Maar deze dingen heb Ik tot u gesproken, opdat, wanneer de ure zal gekomen zijn, gij dezelve moogt gedenken, dat Ik ze u gezegd heb; doch deze dingen heb Ik u van het begin niet gezegd, omdat Ik bij ulieden was.
En nu ga Ik heen tot Dengene, die Mij gezonden heeft, en niemand van u vraagt Mij: Waar gaat Gij henen?
Maar omdat Ik deze dingen tot u gesproken heb, zo heeft de droefheid uw hart vervuld.
Doch Ik zeg u de waarheid: Het is u nut, dat Ik wegga; want indien Ik niet wegga, zo zal de Trooster tot u niet komen; maar indien Ik heenga, zo zal Ik Hem tot u zenden.

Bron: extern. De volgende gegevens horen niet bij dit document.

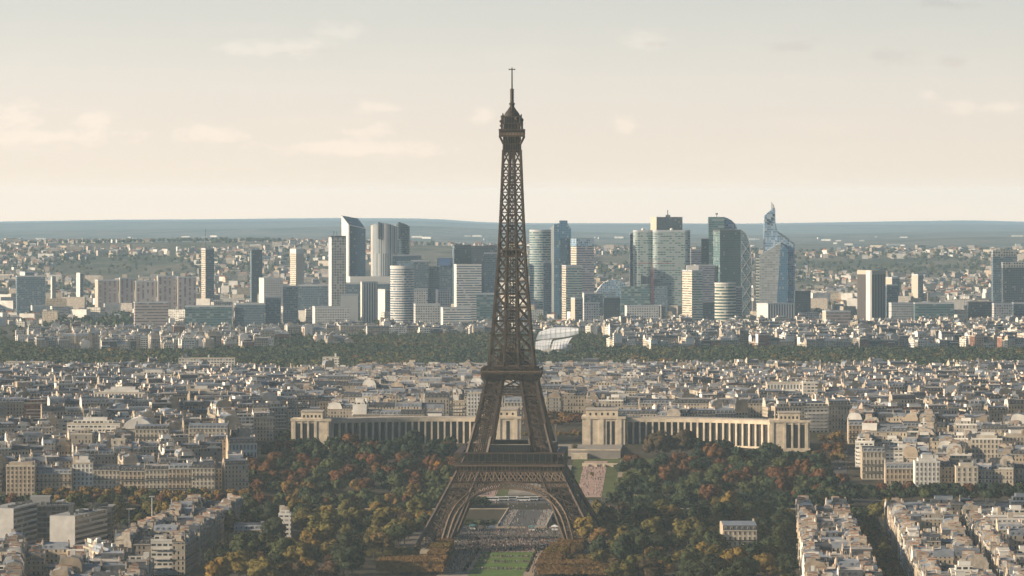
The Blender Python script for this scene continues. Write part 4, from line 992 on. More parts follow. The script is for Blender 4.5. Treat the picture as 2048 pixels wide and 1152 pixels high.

En Die gekomen zijnde, zal de wereld overtuigen van zonde, en van gerechtigheid, en van oordeel:
Van zonde, omdat zij in Mij niet geloven;
En van gerechtigheid, omdat Ik tot Mijn Vader heenga, en gij zult Mij niet meer zien;
En van oordeel, omdat de overste dezer wereld geoordeeld is.
Nog vele dingen heb Ik u te zeggen, doch gij kunt die nu niet dragen.
Maar wanneer Die zal gekomen zijn, namelijk de Geest der waarheid, Hij zal u in al de waarheid leiden; want Hij zal van Zichzelven niet spreken, maar zo wat Hij zal gehoord hebben, zal Hij spreken, en de toekomende dingen zal Hij u verkondigen.
Die zal Mij verheerlijken; want Hij zal het uit het Mijne nemen, en zal het u verkondigen.
Al wat de Vader heeft, is Mijn; daarom heb Ik gezegd, dat Hij het uit het Mijne zal nemen, en u verkondigen.